Task brief: Retype every line from the start of the entries below down to the line with "EYE=1.62; F=585.0/1568.0*36.0", both ends included; skip the pictures.

Supplied data:

================

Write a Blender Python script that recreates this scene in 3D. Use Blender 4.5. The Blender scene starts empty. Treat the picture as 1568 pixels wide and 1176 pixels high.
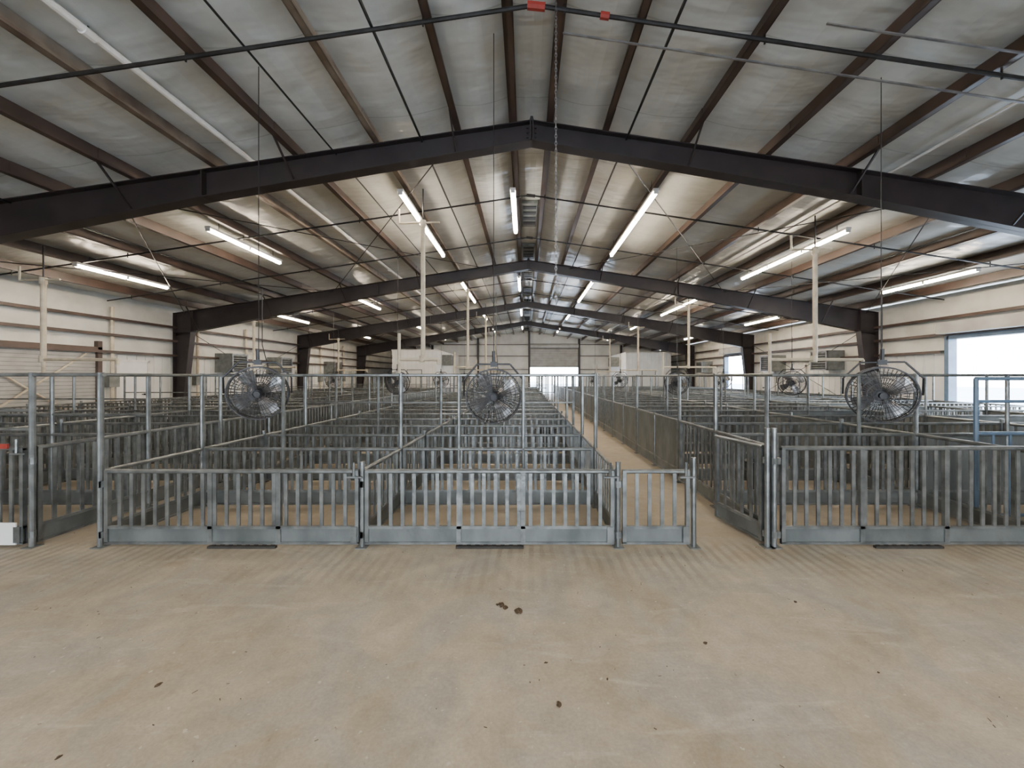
import bpy, math, random, bmesh
from mathutils import Vector, Matrix
random.seed(7)
S = bpy.context.scene
EYE=1.62; F=585.0/1568.0*36.0

# ---------------------------------------------------------------- materials
def mat(name, c1, c2=None, rough=0.6, metal=0.0, scale=4.0, bump=0.0, bscale=None, stretch=(1,1,1), emit=None, estr=0, spec=0.5, lo=0.35, hi=0.65):
    m=bpy.data.materials.new(name); m.use_nodes=True
    nt=m.node_tree; b=nt.nodes['Principled BSDF']
    b.inputs['Roughness'].default_value=rough; b.inputs['Metallic'].default_value=metal
    b.inputs['Specular IOR Level'].default_value=spec
    tc=nt.nodes.new('ShaderNodeTexCoord'); mp=nt.nodes.new('ShaderNodeMapping'); mp.inputs['Scale'].default_value=stretch
    nt.links.new(tc.outputs['Object'],mp.inputs[0])
    n=nt.nodes.new('ShaderNodeTexNoise'); n.inputs['Scale'].default_value=scale; n.inputs['Detail'].default_value=5
    nt.links.new(mp.outputs[0],n.inputs['Vector'])
    r=nt.nodes.new('ShaderNodeValToRGB')
    r.color_ramp.elements[0].position=lo; r.color_ramp.elements[1].position=hi
    r.color_ramp.elements[0].color=(*c1,1); r.color_ramp.elements[1].color=(*(c2 or [x*0.75 for x in c1]),1)
    nt.links.new(n.outputs['Fac'],r.inputs[0]); nt.links.new(r.outputs[0],b.inputs['Base Color'])
    if bump:
        n2=nt.nodes.new('ShaderNodeTexNoise'); n2.inputs['Scale'].default_value=bscale or scale*3; n2.inputs['Detail'].default_value=4
        nt.links.new(mp.outputs[0],n2.inputs['Vector'])
        bp=nt.nodes.new('ShaderNodeBump'); bp.inputs['Strength'].default_value=bump; bp.inputs['Distance'].default_value=0.05
        nt.links.new(n2.outputs['Fac'],bp.inputs['Height']); nt.links.new(bp.outputs[0],b.inputs['Normal'])
    if emit:
        b.inputs['Emission Color'].default_value=(*emit,1); b.inputs['Emission Strength'].default_value=estr
    return m

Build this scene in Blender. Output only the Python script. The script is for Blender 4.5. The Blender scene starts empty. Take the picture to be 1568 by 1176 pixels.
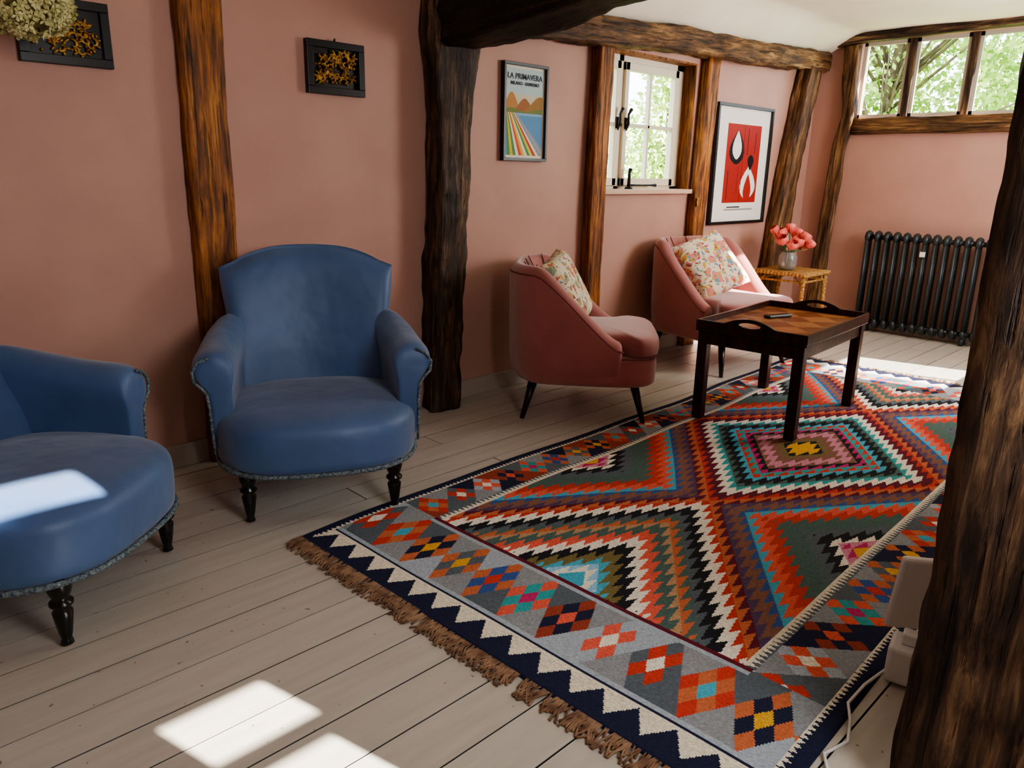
import bpy, math, random, bmesh
import numpy as np
from mathutils import Vector as V, Matrix, noise
random.seed(7); rng=np.random.default_rng(7)
COL=bpy.context.collection
pi=math.pi
def lin(c):
    if isinstance(c,str):
        c=[int(c[i:i+2],16)/255 for i in (0,2,4)]
    return tuple((x/12.92 if x<=.04045 else ((x+.055)/1.055)**2.4) for x in c)
# ---------------------------------------------------------------- materials
class NT:
    def __init__(s,name):
        s.m=bpy.data.materials.new(name); s.m.use_nodes=True
        s.t=s.m.node_tree; s.b=s.t.nodes["Principled BSDF"]
    def n(s,typ,**k):
        x=s.t.nodes.new(typ)
        for a,v in k.items(): setattr(x,a,v)
        return x
    def l(s,a,b): s.t.links.new(a,b)
def mat(name,col,rough=.6,col2=None,scale=8,stretch=(1,1,1),bump=0,bscale=None,metal=0,spec=.5,sheen=0,detail=5,lo=.35,hi=.65,coat=0,bdist=.01,trans=0,bdetail=6):
    N=NT(name); b=N.b
    b.inputs["Roughness"].default_value=rough; b.inputs["Metallic"].default_value=metal
    b.inputs["Specular IOR Level"].default_value=spec
    b.inputs["Sheen Weight"].default_value=sheen
    b.inputs["Coat Weight"].default_value=coat
    b.inputs["Transmission Weight"].default_value=trans
    c=lin(col)+(1,); b.inputs["Base Color"].default_value=c
    if col2 or bump:
        tc=N.n("ShaderNodeTexCoord"); mp=N.n("ShaderNodeMapping"); mp.inputs["Scale"].default_value=stretch
        N.l(tc.outputs["Object"],mp.inputs[0])
    if col2:
        nz=N.n("ShaderNodeTexNoise"); nz.inputs["Scale"].default_value=scale; nz.inputs["Detail"].default_value=detail
        N.l(mp.outputs[0],nz.inputs["Vector"])
        r=N.n("ShaderNodeValToRGB"); r.color_ramp.elements[0].color=c; r.color_ramp.elements[1].color=lin(col2)+(1,)
        r.color_ramp.elements[0].position=lo; r.color_ramp.elements[1].position=hi
        N.l(nz.outputs["Fac"],r.inputs[0]); N.l(r.outputs[0],b.inputs["Base Color"])
    if bump:
        n2=N.n("ShaderNodeTexNoise"); n2.inputs["Scale"].default_value=bscale or scale; n2.inputs["Detail"].default_value=bdetail
        N.l(mp.outputs[0],n2.inputs["Vector"])
        bp=N.n("ShaderNodeBump"); bp.inputs["Strength"].default_value=bump; bp.inputs["Distance"].default_value=bdist
        N.l(n2.outputs["Fac"],bp.inputs["Height"]); N.l(bp.outputs[0],b.inputs["Normal"])
    return N.m
def woodmat(name,cols,rough=.6,stretch=(14,14,1.3),bump=.6):
    N=NT(name); b=N.b; b.inputs["Roughness"].default_value=rough; b.inputs["Specular IOR Level"].default_value=.35
    tc=N.n("ShaderNodeTexCoord"); mp=N.n("ShaderNodeMapping"); mp.inputs["Scale"].default_value=stretch
    N.l(tc.outputs["Object"],mp.inputs[0])
    nz=N.n("ShaderNodeTexNoise"); nz.inputs["Scale"].default_value=2.4; nz.inputs["Detail"].default_value=10; nz.inputs["Roughness"].default_value=.68; nz.inputs["Distortion"].default_value=.5
    N.l(mp.outputs[0],nz.inputs["Vector"])
    mp2=N.n("ShaderNodeMapping"); mp2.inputs["Scale"].default_value=(3,3,1.2); N.l(tc.outputs["Object"],mp2.inputs[0])
    nb=N.n("ShaderNodeTexNoise"); nb.inputs["Scale"].default_value=2; nb.inputs["Detail"].default_value=3; N.l(mp2.outputs[0],nb.inputs["Vector"])
    mx=N.n("ShaderNodeMath",operation='MULTIPLY_ADD'); mx.inputs[1].default_value=.35; N.l(nb.outputs["Fac"],mx.inputs[0])
    mm=N.n("ShaderNodeMath",operation='MULTIPLY'); mm.inputs[1].default_value=.85; N.l(nz.outputs["Fac"],mm.inputs[0]); N.l(mm.outputs[0],mx.inputs[2])
    r=N.n("ShaderNodeValToRGB"); e=r.color_ramp.elements
    P=[.44,.55,.65,.78]
    e[0].position=P[0]; e[0].color=lin(cols[0])+(1,); e[1].position=P[3]; e[1].color=lin(cols[3])+(1,)
    for i in (1,2):
        q=e.new(P[i]); q.color=lin(cols[i])+(1,)
    N.l(mx.outputs[0],r.inputs[0])
    mp3=N.n("ShaderNodeMapping"); mp3.inputs["Scale"].default_value=(stretch[0]*3,stretch[1]*3,stretch[2]*1.2); N.l(tc.outputs["Object"],mp3.inputs[0])
    n3=N.n("ShaderNodeTexNoise"); n3.inputs["Scale"].default_value=1.7; n3.inputs["Detail"].default_value=4; N.l(mp3.outputs[0],n3.inputs["Vector"])
    r3=N.n("ShaderNodeValToRGB"); r3.color_ramp.elements[0].position=.34; r3.color_ramp.elements[1].position=.44; r3.color_ramp.elements[0].color=(.25,.22,.2,1); r3.color_ramp.elements[1].color=(1,1,1,1)
    N.l(n3.outputs["Fac"],r3.inputs[0])
    mu=N.n("ShaderNodeMixRGB",blend_type='MULTIPLY'); mu.inputs[0].default_value=.9; N.l(r.outputs[0],mu.inputs[1]); N.l(r3.outputs[0],mu.inputs[2]); N.l(mu.outputs[0],b.inputs["Base Color"])
    ad=N.n("ShaderNodeMath",operation='ADD'); N.l(nz.outputs["Fac"],ad.inputs[0]); N.l(r3.outputs[0],ad.inputs[1])
    bp=N.n("ShaderNodeBump"); bp.inputs["Strength"].default_value=bump; bp.inputs["Distance"].default_value=.012
    N.l(ad.outputs[0],bp.inputs["Height"]); N.l(bp.outputs[0],b.inputs["Normal"])
    return N.m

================

Final answer:
Write a Blender Python script that recreates this scene in 3D. Use Blender 4.5. The Blender scene starts empty. Treat the picture as 1568 pixels wide and 1176 pixels high.
import bpy, math, random, bmesh
from mathutils import Vector, Matrix
random.seed(7)
S = bpy.context.scene
EYE=1.62; F=585.0/1568.0*36.0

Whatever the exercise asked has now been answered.